Ce Carnet de Territoire POPSU (Plateforme d’Observation des Projets et Stratégies Urbaines) est le résultat d’une recherche au croisement des théories et des pratiques de l’ethnographie, de l’aménagement et de la recherche-action. Elle est retranscrite par Ornella Zaza, designer et docteur en aménagement et urbanisme, Alessia de Biase, professeur d’anthropologie urbaine et César Gélvez-Espinel, titulaire d’un doctorat sur les technologies mobiles dans le tourisme à l’université de Grenoble-Alpes.

Arvieu est une petite commune de l’Aveyron de 800 habitants, classée en « zone de revitalisation rurale ».

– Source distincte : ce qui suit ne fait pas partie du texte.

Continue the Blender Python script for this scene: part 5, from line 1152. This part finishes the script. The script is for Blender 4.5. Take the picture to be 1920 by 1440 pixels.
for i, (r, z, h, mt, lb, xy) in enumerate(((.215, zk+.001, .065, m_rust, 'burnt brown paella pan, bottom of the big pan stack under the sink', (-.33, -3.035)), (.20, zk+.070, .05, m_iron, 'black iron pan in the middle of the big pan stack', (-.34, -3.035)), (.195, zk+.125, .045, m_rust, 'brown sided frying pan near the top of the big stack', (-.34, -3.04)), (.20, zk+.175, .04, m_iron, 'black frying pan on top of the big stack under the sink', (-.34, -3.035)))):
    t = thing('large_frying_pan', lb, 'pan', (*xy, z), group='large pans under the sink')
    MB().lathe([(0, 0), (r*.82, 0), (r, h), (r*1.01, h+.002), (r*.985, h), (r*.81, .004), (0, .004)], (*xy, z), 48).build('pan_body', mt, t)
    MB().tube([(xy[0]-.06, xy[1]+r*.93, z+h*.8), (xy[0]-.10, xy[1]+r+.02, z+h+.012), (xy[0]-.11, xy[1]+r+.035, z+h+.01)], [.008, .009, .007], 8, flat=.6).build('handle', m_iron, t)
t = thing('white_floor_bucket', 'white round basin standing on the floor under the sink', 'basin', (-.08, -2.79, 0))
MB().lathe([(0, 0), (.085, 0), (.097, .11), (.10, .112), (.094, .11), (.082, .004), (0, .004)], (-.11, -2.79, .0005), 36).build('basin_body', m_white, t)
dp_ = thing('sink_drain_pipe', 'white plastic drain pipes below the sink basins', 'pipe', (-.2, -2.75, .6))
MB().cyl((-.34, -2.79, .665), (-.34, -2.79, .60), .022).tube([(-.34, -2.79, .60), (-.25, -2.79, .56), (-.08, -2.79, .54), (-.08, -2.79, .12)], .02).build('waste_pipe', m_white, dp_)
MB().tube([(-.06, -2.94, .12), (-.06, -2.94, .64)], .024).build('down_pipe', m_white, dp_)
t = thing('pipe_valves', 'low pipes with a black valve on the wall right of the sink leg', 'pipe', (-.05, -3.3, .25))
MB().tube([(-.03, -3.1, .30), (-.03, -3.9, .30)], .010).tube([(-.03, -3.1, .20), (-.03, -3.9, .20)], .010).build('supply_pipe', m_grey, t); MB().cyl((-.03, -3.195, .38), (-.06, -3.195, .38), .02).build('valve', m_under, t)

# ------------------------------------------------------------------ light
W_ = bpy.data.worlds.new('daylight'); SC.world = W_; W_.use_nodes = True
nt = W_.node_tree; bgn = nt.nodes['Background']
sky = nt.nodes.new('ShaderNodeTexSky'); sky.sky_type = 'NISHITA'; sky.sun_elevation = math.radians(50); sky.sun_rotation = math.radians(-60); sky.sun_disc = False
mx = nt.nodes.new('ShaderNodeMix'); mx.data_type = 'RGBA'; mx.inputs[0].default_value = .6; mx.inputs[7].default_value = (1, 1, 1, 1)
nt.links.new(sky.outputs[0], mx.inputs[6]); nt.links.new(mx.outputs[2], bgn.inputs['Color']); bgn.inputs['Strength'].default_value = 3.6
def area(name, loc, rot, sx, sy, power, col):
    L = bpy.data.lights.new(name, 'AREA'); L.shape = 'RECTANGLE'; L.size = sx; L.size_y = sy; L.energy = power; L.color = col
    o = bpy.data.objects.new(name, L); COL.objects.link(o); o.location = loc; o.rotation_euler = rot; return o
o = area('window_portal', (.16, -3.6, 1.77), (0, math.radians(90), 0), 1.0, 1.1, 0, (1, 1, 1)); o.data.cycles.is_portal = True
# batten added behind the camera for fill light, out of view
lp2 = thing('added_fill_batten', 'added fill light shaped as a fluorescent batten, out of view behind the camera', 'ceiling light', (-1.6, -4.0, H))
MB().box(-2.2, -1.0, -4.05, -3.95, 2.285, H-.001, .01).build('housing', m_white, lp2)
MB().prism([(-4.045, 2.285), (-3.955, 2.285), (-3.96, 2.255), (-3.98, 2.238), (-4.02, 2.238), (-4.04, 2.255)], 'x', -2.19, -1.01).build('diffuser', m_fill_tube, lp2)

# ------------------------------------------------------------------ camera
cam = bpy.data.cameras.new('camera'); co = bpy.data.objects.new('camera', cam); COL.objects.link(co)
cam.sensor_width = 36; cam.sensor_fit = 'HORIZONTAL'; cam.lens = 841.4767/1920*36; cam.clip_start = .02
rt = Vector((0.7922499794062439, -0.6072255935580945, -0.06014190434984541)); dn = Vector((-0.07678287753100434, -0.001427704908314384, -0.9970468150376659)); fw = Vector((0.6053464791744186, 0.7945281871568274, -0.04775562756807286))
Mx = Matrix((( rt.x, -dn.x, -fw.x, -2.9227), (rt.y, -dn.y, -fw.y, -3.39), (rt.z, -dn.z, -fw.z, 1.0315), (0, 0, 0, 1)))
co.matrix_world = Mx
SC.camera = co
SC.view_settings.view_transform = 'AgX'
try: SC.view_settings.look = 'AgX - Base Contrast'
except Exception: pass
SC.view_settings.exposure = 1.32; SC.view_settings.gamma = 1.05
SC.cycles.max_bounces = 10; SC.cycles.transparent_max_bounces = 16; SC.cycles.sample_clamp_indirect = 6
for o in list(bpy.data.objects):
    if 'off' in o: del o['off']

Mal desservie, elle souffre d’une baisse démographique significative ainsi que d’une perte sensible de services de proximité. Le village est pourtant présenté comme « un village numérique » qui a réussi. En effet, la stratégie de développement local entreprise par la commune depuis 2019 se concentre principalement sur le cœur du village transformé en une « zone d’aménagement numérique ». L’opération se structure autour de l’ouverture d’un tiers-lieu, géré conjointement par les acteurs locaux publics et les acteurs locaux privés. Depuis, le village regorge de nouveaux projets, portés tant par la collectivité et les habitants que par les nouveaux arrivants attirés par le récent dynamisme de la commune. Se pose alors la question des conditions permettant ou empêchant l’émergence de ces projets dans des espaces ruraux, parfois très éloignés des métropoles.

Premier point d’appui, Arvieu jouit depuis longtemps d’une réputation de « village terre d’accueil »

Le village est connu pour ses premières structures touristiques autour du barrage de Pareloup mais aussi pour ses foires et ses fêtes villageoises. Son enclavement, loin des pôles urbains comme Rodez, l’empêche de devenir un village-dortoir et peut aussi être perçu comme une opportunité à  l’émergence de nouvelles stratégies de développement local. Le tiers-lieu d’Arvieu incarne le choix de parier sur l’innovation par le numérique pour contrer la crise de la ruralité.

Sa réussite s’explique par l’engagement de la petite commune

Elle est secondée ensuite par l’intercommunalité mais aussi par l’émergence d’initiatives portées par des acteurs économiques ou des habitants réunis en association. Le Jardin d’Arvieu, tiers-lieu numérique, naît de cet héritage d’une gouvernance partagée pour le développement local entre action publique, engagement associatif et entreprenariat. Le projet, lancé en 2019, rassemble autour de la même place la médiathèque et sa cyberbase, une nouvelle salle de spectacle, une cuisine collective, des bureaux en location, un espace de coworking. Il a vu le jour grâce à une vision municipale et à des financements privés. Ce partenariat public-privé se poursuit dans le cadre d’autres projets comme celui de coliving au Château d’Arvieu.

La réussite de ces projets est le résultat d’interactions entre 5 figures : les facilitateurs (l’action publique), les visionnaires (compétents en ingénierie territoriale), les « blancs-becs » (les nouveaux porteurs de projet dans la commune) les connecteurs (permettant une meilleure acceptabilité sociale des projets) et les bénévoles (nécessaires à la réussite).

La recherche résumée dans ce cahier, montre que le projet local peut s’imposer comme une nouvelle logique pour contrer la crise des petits villages de France à la conditions que certains ingrédients, liés aux acteurs et à leurs interactions, soient présents.

Trois facteurs, expliquant la réussite d’un tel projet, peuvent être décelés : un système de gouvernance spécifique, des réseaux de sociabilité rurale existants, les trajectoires personnelles et professionnelles des divers acteurs. L’innovation numérique semble peu influencer ces mécanismes  et n’est finalement qu’un « prétexte ». Pour dupliquer cette réussite à Arvieu, il s’agit bien de penser l’innovation numérique comme un domaine transversal au développement des territoires ruraux pour ne pas la limiter à une approche sectorielle et mieux l’intégrer dans les territoires.

Un petit cahier bien utile pour mettre au point une étude de cas intéressante pour des élèves de 3ème ou de 1ère en Géographie. On notera particulièrement l’utilisation d’une cible, au potentiel pédagogique certain, présentant les jeux d’acteurs, selon leur statut et leurs actions, à différentes échelles.